Zeichnen am Blyde River Canyon
Nach den vielen Tiererlebnissen im Krügerpark mit Leoparden auf dem Baum, im Flussbett laufend oder auf dem Stein liegend, und einer Gruppe von Löwinnen, die parallel zu uns an der Straße entlangliefen, haben alle Zeichner zahlreiche Seiten in ihren Skizzenbüchern gefüllt.
Nun ging es noch zwei Tage entlang der Panoramaroute, um die zerklüftete Landschaft in den Drakensbergen zu zeichnen, die sich einmal quer durch Südafrika ziehen.
Die zahlreichen Schluchten, Wasserfälle und Dämme waren nun eine neue Herausforderung für uns.
Der Blyde River Canyon mit den ausgewaschenen Potholes zu zeichnen, die metertief in die Schlucht ragen, und der Blick von „Gods Window“ auf fast 2.000 Metern Höhe in die unendlichen Weiten Afrikas war dann Nature Sketching.
Weites Farmland
Somit hatten wir auf unserer zweiwöchigen Tour drei verschiedene Zeichenphasen: erst Urban Sketching in Kapstadt, dann Wild Sketching im Krügerpark und schließlich Nature Sketching hier.
Auf dem Rückweg nach Johannesburg begeisterte uns die endlose Weite der Farmlandschaften.

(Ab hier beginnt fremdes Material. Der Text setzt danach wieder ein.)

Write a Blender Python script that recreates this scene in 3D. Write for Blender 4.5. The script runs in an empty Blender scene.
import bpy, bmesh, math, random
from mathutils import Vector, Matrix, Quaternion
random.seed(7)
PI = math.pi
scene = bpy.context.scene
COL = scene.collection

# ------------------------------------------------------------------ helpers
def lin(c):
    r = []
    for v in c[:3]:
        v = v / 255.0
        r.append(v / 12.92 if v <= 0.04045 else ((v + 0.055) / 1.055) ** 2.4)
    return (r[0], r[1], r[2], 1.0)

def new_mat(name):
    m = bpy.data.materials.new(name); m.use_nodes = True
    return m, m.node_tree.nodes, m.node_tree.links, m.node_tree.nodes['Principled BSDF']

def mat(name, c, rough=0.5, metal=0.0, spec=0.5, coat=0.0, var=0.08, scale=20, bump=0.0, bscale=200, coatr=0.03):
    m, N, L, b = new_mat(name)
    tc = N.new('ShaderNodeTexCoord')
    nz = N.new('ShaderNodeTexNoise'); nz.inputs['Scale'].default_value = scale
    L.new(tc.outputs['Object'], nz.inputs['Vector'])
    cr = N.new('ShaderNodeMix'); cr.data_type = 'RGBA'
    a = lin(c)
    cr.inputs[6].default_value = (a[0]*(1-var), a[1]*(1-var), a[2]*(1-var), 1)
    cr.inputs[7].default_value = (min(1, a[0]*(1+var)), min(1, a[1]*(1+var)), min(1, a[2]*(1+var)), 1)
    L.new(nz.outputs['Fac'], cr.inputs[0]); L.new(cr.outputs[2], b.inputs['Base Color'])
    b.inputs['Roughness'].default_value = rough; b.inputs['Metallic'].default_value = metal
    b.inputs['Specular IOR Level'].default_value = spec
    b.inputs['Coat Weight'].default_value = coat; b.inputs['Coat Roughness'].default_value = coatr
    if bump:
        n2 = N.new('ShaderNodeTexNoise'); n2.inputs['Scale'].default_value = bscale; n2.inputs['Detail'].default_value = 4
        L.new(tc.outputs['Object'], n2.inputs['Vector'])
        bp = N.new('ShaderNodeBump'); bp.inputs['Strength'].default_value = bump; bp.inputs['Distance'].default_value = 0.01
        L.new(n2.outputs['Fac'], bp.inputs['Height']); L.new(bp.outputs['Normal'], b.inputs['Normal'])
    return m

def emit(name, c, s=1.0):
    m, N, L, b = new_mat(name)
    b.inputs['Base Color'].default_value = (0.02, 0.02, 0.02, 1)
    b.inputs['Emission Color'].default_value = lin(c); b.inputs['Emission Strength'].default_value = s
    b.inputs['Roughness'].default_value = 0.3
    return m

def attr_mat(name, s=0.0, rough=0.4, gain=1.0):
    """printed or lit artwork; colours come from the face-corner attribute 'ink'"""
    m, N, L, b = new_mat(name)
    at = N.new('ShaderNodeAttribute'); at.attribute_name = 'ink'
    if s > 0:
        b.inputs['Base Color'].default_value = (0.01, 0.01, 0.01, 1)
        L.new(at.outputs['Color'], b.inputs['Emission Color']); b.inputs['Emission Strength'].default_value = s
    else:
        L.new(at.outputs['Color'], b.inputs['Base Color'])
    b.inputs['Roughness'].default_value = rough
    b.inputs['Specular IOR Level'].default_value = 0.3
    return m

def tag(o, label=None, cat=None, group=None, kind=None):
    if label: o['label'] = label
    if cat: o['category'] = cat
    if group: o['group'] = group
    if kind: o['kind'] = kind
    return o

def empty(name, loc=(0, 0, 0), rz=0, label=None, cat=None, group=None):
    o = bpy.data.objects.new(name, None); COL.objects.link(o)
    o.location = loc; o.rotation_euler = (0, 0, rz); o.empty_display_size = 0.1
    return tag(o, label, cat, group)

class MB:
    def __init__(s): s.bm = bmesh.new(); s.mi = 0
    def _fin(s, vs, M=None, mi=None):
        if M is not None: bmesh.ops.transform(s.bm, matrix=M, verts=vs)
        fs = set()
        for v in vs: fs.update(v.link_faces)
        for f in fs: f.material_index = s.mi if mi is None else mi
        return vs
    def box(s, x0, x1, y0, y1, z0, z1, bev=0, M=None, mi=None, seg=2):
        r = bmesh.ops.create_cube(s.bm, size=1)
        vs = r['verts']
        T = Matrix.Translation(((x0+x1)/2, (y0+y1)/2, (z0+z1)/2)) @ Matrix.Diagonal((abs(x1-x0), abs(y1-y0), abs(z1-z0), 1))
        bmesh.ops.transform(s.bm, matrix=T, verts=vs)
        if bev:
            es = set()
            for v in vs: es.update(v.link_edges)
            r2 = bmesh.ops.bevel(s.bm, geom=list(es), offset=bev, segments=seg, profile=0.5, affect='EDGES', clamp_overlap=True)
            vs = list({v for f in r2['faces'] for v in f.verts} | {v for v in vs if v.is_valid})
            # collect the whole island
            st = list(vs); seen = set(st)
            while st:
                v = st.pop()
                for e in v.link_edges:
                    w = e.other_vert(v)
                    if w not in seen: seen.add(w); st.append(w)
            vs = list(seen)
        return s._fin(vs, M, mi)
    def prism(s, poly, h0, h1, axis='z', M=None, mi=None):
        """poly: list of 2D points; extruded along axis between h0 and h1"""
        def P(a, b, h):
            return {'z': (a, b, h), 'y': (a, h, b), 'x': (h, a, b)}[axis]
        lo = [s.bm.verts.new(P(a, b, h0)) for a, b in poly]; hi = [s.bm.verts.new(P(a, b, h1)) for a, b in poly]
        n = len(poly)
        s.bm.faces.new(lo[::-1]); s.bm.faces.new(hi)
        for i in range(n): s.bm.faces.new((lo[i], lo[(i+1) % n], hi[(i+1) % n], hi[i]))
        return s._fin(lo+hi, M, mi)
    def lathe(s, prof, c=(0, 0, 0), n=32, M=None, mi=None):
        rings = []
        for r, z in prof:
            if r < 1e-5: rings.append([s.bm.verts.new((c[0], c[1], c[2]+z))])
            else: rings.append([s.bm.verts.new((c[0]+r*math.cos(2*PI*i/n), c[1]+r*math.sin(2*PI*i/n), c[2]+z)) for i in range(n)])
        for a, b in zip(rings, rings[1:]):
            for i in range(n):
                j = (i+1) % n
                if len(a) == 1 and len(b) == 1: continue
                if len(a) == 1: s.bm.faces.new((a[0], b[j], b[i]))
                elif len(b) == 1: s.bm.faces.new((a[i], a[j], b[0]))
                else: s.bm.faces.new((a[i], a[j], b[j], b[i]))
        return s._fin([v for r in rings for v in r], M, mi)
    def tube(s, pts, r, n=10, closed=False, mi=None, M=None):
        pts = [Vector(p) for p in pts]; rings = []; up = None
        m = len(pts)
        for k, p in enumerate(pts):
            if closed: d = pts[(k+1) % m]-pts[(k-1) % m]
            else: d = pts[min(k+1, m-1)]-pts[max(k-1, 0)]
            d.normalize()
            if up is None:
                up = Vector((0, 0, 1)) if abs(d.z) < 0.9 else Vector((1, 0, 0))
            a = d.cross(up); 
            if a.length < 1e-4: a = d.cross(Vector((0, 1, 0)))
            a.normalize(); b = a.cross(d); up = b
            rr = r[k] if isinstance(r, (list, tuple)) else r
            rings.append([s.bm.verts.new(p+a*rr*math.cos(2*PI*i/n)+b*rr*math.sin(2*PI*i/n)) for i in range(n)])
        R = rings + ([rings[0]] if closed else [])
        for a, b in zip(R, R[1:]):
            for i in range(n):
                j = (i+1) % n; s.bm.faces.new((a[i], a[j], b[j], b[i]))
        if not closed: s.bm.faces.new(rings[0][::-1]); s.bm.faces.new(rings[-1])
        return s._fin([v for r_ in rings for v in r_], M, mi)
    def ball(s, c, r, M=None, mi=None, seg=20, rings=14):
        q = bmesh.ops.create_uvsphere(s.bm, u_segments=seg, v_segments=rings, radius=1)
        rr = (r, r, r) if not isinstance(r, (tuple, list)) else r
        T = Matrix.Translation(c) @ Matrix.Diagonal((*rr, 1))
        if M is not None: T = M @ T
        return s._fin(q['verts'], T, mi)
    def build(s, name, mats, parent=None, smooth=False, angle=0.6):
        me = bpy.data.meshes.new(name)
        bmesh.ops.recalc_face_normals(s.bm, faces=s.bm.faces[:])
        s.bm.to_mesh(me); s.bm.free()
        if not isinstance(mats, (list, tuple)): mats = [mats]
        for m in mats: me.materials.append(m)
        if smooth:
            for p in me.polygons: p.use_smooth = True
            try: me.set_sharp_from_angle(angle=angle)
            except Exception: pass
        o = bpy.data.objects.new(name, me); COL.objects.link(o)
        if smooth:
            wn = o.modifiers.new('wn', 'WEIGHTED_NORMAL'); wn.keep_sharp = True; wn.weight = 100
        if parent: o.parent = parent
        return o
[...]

Unterbrochen wurden die Farmen nur von Städtchen und Wohngebieten, in denen die bunte Vielfalt, aber auch die Armut ein ganz anderes Bild als in Deutschland zeigen.
Während der Fahrt zum Flughafen wurde immer noch mit dem Skizzenbuch auf den Beinen weitergezeichnet.
Alles in allem ist es so schön und umwerfend gewesen, dass ich im Oktober 2019 und auch in den kommenden Jahren auf jeden Fall wieder eine Gruppe von zwölf Personen zusammenstelle, um gemeinsam zu zeichnen. „Südafrika macht süchtig“, sagt ein Afrikanisches Sprichwort - dem kann ich nur zustimmen.